Item 1.01 Entry into a Material Definitive Agreement

On May 26, 2021, Sky Petroleum, Inc. (the "Company") and Himmelhoch Petroleum & Gas limited PTY, a South Africa corporation ("HPG", together with the Company, the "Parties"), entered into a joint venture agreement dated May 26, 2021 (the "Agreement"), to establish a joint venture (the "Joint Venture"). The purpose of the Joint Venture is to obtain one or more licenses, contracts in a designated area of interests, including South Africa ("Area of Interest"), and in Phase 1, would be to maximise the potential of supply of various Hydrocarbon related products, Aviation fuel, Biofuels, Liquified Petroleum Gas, Paraffin, as outlined in HPG's Wholesale License Certificate No. W/2017/10298. Other possible business interests of the Joint Venture (the "Business Interests") may include engagements, procurements, grants, conveyances or other transactions related to the exploration, development, procurement, processing and commercialization of Oil and Gas and to conduct such technical, business, financial or other due diligence in connection with the Business Interests; raise capital and fund operations reasonably required in connection with the Business Interest; acquire and hold the rights and opportunities associated with the Business Interest in common. To the extent set forth in the Agreement, each of the Parties shall own an undivided fractional part in the Business Interests.

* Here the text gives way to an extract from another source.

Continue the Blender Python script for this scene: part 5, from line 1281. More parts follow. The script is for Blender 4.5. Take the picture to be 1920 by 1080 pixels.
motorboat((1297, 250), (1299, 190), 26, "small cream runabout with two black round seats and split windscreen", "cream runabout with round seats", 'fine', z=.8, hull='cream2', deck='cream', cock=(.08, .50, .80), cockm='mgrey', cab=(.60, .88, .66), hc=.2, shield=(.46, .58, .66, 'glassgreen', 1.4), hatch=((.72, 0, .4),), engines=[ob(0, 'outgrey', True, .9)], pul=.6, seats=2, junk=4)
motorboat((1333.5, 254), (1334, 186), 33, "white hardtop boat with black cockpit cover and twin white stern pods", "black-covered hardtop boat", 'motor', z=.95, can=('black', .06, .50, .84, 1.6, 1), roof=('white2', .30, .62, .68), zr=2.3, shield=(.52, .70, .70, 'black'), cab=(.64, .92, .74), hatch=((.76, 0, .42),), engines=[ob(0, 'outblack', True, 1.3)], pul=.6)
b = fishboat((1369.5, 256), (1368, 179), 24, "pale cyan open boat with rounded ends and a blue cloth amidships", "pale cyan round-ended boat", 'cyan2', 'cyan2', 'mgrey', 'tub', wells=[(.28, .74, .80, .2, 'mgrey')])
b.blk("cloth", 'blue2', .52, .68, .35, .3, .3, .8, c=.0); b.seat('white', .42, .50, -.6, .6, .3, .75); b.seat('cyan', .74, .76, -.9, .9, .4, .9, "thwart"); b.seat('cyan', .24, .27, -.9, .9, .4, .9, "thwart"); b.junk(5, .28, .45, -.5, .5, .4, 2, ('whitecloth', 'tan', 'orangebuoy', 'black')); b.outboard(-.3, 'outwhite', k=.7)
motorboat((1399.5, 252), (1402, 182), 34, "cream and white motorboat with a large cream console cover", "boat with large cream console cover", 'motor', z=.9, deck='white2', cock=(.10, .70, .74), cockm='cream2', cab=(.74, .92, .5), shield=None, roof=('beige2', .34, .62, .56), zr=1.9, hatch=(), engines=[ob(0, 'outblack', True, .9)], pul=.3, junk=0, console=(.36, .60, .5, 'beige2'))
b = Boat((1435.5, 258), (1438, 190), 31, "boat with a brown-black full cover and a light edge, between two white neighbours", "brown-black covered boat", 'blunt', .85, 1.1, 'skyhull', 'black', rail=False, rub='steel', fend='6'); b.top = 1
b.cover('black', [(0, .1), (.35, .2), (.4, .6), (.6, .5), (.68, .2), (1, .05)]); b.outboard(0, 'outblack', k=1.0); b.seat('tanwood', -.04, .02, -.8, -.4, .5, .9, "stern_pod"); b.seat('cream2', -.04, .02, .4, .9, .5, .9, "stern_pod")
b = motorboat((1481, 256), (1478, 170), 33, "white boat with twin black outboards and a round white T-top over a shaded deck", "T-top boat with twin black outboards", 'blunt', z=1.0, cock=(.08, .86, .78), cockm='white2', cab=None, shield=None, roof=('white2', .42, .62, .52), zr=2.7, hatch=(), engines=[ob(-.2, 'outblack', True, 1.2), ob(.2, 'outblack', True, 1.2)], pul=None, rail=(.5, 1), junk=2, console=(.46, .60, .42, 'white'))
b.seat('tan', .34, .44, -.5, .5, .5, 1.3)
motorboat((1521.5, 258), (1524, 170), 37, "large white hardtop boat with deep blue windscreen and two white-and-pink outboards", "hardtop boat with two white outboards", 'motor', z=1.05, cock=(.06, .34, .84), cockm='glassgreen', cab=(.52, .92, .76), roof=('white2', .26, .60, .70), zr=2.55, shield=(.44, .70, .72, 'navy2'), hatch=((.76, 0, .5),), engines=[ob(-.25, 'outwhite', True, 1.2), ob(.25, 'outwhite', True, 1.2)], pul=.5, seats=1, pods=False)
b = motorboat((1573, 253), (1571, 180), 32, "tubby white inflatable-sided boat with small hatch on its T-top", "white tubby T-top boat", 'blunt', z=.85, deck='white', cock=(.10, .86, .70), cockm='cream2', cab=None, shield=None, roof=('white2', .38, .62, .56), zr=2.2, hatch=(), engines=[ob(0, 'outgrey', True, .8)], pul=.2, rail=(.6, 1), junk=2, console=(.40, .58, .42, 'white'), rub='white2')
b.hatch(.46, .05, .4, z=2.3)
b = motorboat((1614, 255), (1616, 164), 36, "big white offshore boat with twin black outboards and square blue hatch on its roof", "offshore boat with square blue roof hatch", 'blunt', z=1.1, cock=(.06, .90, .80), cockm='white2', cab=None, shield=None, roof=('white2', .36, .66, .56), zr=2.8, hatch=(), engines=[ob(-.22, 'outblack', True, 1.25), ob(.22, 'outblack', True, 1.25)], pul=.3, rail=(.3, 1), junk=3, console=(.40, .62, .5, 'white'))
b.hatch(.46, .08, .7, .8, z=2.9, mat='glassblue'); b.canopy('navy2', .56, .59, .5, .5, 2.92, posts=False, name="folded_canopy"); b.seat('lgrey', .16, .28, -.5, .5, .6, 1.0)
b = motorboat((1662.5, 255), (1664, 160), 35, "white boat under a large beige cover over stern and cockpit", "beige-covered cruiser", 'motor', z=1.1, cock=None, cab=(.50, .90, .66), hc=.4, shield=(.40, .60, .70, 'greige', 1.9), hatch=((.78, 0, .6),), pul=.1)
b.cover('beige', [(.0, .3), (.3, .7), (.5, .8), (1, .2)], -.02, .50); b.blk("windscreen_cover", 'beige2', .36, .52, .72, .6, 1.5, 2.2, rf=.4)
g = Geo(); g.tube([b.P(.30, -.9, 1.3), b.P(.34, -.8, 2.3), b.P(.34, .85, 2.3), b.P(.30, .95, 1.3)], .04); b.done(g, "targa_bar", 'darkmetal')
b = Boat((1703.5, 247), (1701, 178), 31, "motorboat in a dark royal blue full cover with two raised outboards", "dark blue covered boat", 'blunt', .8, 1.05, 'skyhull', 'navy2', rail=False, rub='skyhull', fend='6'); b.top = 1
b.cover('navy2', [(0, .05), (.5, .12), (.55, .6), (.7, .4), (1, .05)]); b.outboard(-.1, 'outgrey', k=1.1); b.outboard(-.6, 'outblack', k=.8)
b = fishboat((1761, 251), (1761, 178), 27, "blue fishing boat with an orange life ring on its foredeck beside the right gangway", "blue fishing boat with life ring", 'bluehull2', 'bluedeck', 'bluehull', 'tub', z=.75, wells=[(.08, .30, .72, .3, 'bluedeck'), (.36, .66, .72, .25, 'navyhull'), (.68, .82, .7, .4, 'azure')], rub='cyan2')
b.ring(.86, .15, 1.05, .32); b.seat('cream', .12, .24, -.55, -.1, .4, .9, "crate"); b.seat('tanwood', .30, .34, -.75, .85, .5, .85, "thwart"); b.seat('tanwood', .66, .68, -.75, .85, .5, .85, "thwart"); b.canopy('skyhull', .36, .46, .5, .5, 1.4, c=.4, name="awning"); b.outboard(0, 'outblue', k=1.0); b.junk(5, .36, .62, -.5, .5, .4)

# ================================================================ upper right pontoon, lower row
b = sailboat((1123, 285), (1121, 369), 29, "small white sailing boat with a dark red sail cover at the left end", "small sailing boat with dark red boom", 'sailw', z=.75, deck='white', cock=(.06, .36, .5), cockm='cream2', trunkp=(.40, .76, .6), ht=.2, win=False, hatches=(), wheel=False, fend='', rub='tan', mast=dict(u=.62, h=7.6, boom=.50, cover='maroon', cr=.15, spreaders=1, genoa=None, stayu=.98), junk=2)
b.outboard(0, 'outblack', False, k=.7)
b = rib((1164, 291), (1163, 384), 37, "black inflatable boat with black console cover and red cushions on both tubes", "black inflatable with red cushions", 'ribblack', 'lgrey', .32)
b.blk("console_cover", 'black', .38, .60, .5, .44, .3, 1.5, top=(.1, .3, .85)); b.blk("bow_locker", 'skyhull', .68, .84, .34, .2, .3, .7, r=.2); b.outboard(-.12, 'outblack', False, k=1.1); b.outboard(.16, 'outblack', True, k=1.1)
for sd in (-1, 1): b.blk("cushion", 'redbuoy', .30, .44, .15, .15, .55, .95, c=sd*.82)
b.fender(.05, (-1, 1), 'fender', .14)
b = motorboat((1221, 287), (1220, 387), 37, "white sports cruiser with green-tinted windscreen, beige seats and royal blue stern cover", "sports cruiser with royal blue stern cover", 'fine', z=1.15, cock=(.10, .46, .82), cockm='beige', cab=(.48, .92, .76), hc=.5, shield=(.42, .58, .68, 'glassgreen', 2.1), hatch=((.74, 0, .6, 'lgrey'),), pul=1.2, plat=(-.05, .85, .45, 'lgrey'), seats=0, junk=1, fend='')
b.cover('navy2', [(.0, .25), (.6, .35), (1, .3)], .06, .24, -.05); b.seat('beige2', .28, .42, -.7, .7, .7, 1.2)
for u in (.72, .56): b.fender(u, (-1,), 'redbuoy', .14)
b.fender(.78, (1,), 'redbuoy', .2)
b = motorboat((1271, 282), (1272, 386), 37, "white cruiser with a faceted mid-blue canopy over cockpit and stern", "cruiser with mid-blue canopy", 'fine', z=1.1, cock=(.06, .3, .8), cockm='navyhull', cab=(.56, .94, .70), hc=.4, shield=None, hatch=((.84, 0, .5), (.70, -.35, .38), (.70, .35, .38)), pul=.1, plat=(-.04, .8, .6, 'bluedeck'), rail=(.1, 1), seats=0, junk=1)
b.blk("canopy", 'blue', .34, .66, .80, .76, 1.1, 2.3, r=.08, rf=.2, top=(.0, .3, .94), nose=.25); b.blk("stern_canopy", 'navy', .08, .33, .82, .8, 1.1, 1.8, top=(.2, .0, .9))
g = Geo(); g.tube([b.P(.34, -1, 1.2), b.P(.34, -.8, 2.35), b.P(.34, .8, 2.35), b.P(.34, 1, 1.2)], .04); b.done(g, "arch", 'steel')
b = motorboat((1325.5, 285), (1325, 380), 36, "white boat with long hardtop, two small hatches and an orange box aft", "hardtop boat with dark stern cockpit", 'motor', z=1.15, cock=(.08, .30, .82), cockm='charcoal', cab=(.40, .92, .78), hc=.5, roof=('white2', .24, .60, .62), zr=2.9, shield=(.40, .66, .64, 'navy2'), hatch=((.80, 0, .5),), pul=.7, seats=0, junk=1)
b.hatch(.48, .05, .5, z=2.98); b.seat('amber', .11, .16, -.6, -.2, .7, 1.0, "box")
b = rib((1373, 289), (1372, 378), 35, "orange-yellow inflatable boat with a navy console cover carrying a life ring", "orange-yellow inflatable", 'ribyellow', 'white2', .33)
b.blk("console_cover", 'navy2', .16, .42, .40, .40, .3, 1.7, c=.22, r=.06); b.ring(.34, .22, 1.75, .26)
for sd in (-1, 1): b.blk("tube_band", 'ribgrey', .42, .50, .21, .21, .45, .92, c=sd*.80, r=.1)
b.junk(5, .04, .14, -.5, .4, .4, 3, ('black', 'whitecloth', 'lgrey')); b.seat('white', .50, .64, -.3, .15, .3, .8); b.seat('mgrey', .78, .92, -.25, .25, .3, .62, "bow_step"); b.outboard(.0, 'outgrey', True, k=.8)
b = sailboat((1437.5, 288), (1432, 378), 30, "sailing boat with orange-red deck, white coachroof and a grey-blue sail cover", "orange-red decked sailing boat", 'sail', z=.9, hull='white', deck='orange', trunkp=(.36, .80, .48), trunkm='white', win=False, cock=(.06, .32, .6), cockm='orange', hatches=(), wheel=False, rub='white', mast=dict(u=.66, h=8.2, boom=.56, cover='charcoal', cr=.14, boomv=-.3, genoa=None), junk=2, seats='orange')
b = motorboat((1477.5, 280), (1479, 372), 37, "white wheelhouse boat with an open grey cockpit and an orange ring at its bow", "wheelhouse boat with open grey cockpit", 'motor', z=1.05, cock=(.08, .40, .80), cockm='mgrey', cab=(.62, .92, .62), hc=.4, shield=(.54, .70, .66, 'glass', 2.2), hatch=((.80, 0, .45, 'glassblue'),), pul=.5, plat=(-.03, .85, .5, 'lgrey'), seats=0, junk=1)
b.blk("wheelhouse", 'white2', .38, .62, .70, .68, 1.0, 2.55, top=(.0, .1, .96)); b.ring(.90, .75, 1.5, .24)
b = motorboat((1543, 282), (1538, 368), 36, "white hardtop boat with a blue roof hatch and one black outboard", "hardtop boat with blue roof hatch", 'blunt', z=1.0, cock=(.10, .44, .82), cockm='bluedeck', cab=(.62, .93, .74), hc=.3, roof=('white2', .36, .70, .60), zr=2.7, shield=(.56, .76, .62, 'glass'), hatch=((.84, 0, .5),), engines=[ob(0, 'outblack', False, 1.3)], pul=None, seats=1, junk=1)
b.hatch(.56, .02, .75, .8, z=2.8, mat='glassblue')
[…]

Each Party shall use its reasonable efforts to promote and develop the Business Interest in the Area of Interest for the benefit of the Joint Venture. Net profits, as determined in accordance with U.S. Generally Accepted Accounting Principles, will be distributed fifty percent (50%) to the Company and fifty percent (50%) to HPG. Each of the Parties agreed to certain restrictions within the Area of Interest during the term of the Joint Venture, which will terminate on (i) the receipt and distribution of final net profits related to the Business Interests, (ii) mutual agreement of the Parties or (iii) termination for cause, after a 30 day cure period.

There can be no certainty that the Joint Venture will successful acquire, fund or earn profits on any Business Interests.